(What is required)
Quote the whole listing exactly. Leave the pictures out of your copy.

▶

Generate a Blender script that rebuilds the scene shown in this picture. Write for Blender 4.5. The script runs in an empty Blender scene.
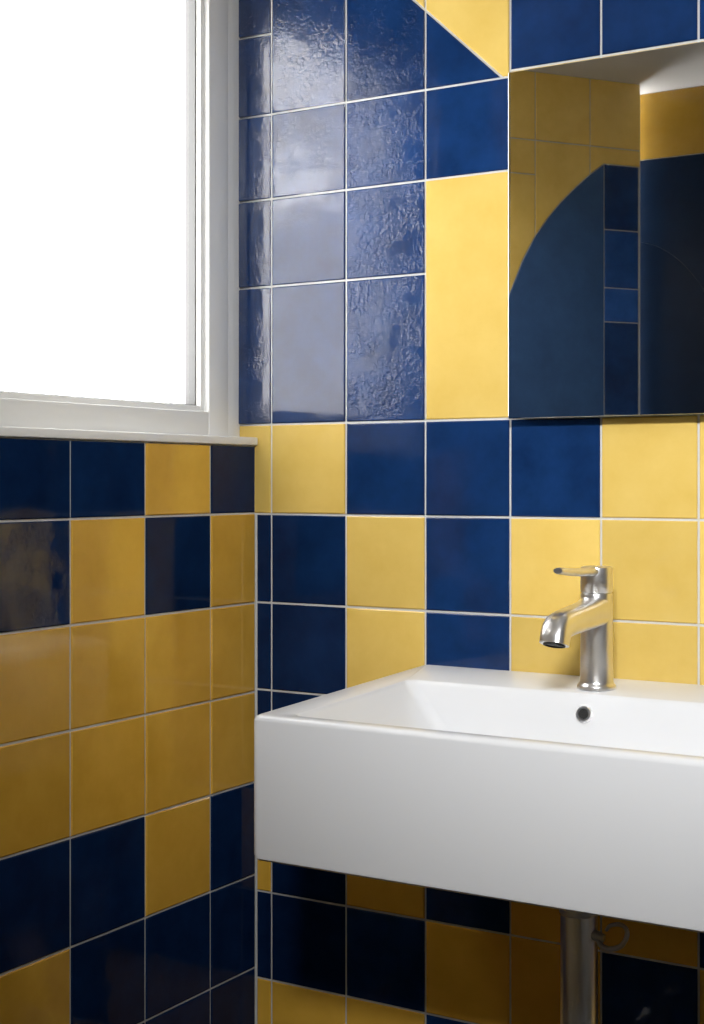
import bpy, bmesh, math, random
from mathutils import Vector, Matrix
random.seed(7)
C = bpy.context.scene.collection
ZC = 1.15          # eye height; wall heights below are written relative to it
CEIL = 1.13
FLOOR = -ZC

# ------------------------------------------------------------------ helpers
def obj(name, bm, mats, parent=None, smooth=None):
    me = bpy.data.meshes.new(name); bm.to_mesh(me); bm.free()
    o = bpy.data.objects.new(name, me); C.objects.link(o)
    if not isinstance(mats, (list, tuple)): mats = [mats]
    for m in mats: me.materials.append(m)
    if smooth is not None:
        me.polygons.foreach_set('use_smooth', [True]*len(me.polygons))
        me.set_sharp_from_angle(angle=math.radians(smooth))
    if parent: o.parent = parent
    return o
def struct(o):
    o['kind'] = 'structure'; return o
def thing(name, label, cat, loc):
    o = bpy.data.objects.new(name, None); C.objects.link(o); o.location = loc
    o['label'] = label; o['category'] = cat; o.empty_display_size = .05
    return o
def box(bm, x0, x1, y0, y1, z0, z1, mi=0, bev=0):
    r = bmesh.ops.create_cube(bm, size=1)
    vs = r['verts']
    for v in vs:
        v.co = Vector(((x0+x1)/2+v.co.x*(x1-x0), (y0+y1)/2+v.co.y*(y1-y0), (z0+z1)/2+v.co.z*(z1-z0)+ZC))
    fs = set(f for v in vs for f in v.link_faces)
    for f in fs: f.material_index = mi
    if bev:
        es = list(set(e for v in vs for e in v.link_edges))
        bmesh.ops.bevel(bm, geom=es, offset=bev, segments=3, affect='EDGES', profile=.5)
def loft(bm, loops, cap0=True, cap1=True):
    rings = [[bm.verts.new(p) for p in l] for l in loops]
    n = len(rings[0])
    for a, b in zip(rings[:-1], rings[1:]):
        for i in range(n):
            j = (i+1) % n
            bm.faces.new((a[i], a[j], b[j], b[i]))
    if cap0: bm.faces.new(list(reversed(rings[0])))
    if cap1: bm.faces.new(rings[-1])
    bmesh.ops.recalc_face_normals(bm, faces=bm.faces[:])
def lathe(bm, cx, cy, prof, n=48):
    loft(bm, [[Vector((cx+r*math.cos(2*math.pi*i/n), cy+r*math.sin(2*math.pi*i/n), z+ZC)) for i in range(n)] for r, z in prof])
def catmull(pts, k=8):
    P = [Vector(p) for p in pts]; P = [2*P[0]-P[1]]+P+[2*P[-1]-P[-2]]
    out = []
    for i in range(1, len(P)-2):
        for s in range(k):
            t = s/k
            out.append(.5*((2*P[i])+(P[i+1]-P[i-1])*t+(2*P[i-1]-5*P[i]+4*P[i+1]-P[i+2])*t*t+(3*P[i]-P[i-1]-3*P[i+1]+P[i+2])*t**3))
    out.append(P[-2]); return out
def tube(bm, pts, radii, n=24, k=8, side=Vector((1, 0, 0)), squash=1.0, power=1.0):
    """pts relative to ZC; radii per control point; power < 1 squares the section off"""
    path = catmull(pts, k)
    m = len(pts)-1
    loops = []
    up = None
    for i, p in enumerate(path):
        t = (path[min(i+1, len(path)-1)]-path[max(i-1, 0)]).normalized()
        u = side if up is None else up
        a = (u-t*u.dot(t)).normalized(); up = a
        b = t.cross(a)
        f = i/k; j = min(int(f), m-1); r = radii[j]+(radii[j+1]-radii[j])*(f-j)
        S = lambda v: math.copysign(abs(v)**power, v)
        loops.append([Vector((p.x, p.y, p.z+ZC))+a*(r*S(math.cos(2*math.pi*q/n)))+b*(r*squash*S(math.sin(2*math.pi*q/n))) for q in range(n)])
    loft(bm, loops)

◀

(Completed exercise)
Generate a Blender script that rebuilds the scene shown in this picture. Write for Blender 4.5. The script runs in an empty Blender scene.
import bpy, bmesh, math, random
from mathutils import Vector, Matrix
random.seed(7)
C = bpy.context.scene.collection
ZC = 1.15          # eye height; wall heights below are written relative to it
CEIL = 1.13
FLOOR = -ZC

# ------------------------------------------------------------------ helpers
def obj(name, bm, mats, parent=None, smooth=None):
    me = bpy.data.meshes.new(name); bm.to_mesh(me); bm.free()
    o = bpy.data.objects.new(name, me); C.objects.link(o)
    if not isinstance(mats, (list, tuple)): mats = [mats]
    for m in mats: me.materials.append(m)
    if smooth is not None:
        me.polygons.foreach_set('use_smooth', [True]*len(me.polygons))
        me.set_sharp_from_angle(angle=math.radians(smooth))
    if parent: o.parent = parent
    return o
def struct(o):
    o['kind'] = 'structure'; return o
def thing(name, label, cat, loc):
    o = bpy.data.objects.new(name, None); C.objects.link(o); o.location = loc
    o['label'] = label; o['category'] = cat; o.empty_display_size = .05
    return o
def box(bm, x0, x1, y0, y1, z0, z1, mi=0, bev=0):
    r = bmesh.ops.create_cube(bm, size=1)
    vs = r['verts']
    for v in vs:
        v.co = Vector(((x0+x1)/2+v.co.x*(x1-x0), (y0+y1)/2+v.co.y*(y1-y0), (z0+z1)/2+v.co.z*(z1-z0)+ZC))
    fs = set(f for v in vs for f in v.link_faces)
    for f in fs: f.material_index = mi
    if bev:
        es = list(set(e for v in vs for e in v.link_edges))
        bmesh.ops.bevel(bm, geom=es, offset=bev, segments=3, affect='EDGES', profile=.5)
def loft(bm, loops, cap0=True, cap1=True):
    rings = [[bm.verts.new(p) for p in l] for l in loops]
    n = len(rings[0])
    for a, b in zip(rings[:-1], rings[1:]):
        for i in range(n):
            j = (i+1) % n
            bm.faces.new((a[i], a[j], b[j], b[i]))
    if cap0: bm.faces.new(list(reversed(rings[0])))
    if cap1: bm.faces.new(rings[-1])
    bmesh.ops.recalc_face_normals(bm, faces=bm.faces[:])
def lathe(bm, cx, cy, prof, n=48):
    loft(bm, [[Vector((cx+r*math.cos(2*math.pi*i/n), cy+r*math.sin(2*math.pi*i/n), z+ZC)) for i in range(n)] for r, z in prof])
def catmull(pts, k=8):
    P = [Vector(p) for p in pts]; P = [2*P[0]-P[1]]+P+[2*P[-1]-P[-2]]
    out = []
    for i in range(1, len(P)-2):
        for s in range(k):
            t = s/k
            out.append(.5*((2*P[i])+(P[i+1]-P[i-1])*t+(2*P[i-1]-5*P[i]+4*P[i+1]-P[i+2])*t*t+(3*P[i]-P[i-1]-3*P[i+1]+P[i+2])*t**3))
    out.append(P[-2]); return out
def tube(bm, pts, radii, n=24, k=8, side=Vector((1, 0, 0)), squash=1.0, power=1.0):
    """pts relative to ZC; radii per control point; power < 1 squares the section off"""
    path = catmull(pts, k)
    m = len(pts)-1
    loops = []
    up = None
    for i, p in enumerate(path):
        t = (path[min(i+1, len(path)-1)]-path[max(i-1, 0)]).normalized()
        u = side if up is None else up
        a = (u-t*u.dot(t)).normalized(); up = a
        b = t.cross(a)
        f = i/k; j = min(int(f), m-1); r = radii[j]+(radii[j+1]-radii[j])*(f-j)
        S = lambda v: math.copysign(abs(v)**power, v)
        loops.append([Vector((p.x, p.y, p.z+ZC))+a*(r*S(math.cos(2*math.pi*q/n)))+b*(r*squash*S(math.sin(2*math.pi*q/n))) for q in range(n)])
    loft(bm, loops)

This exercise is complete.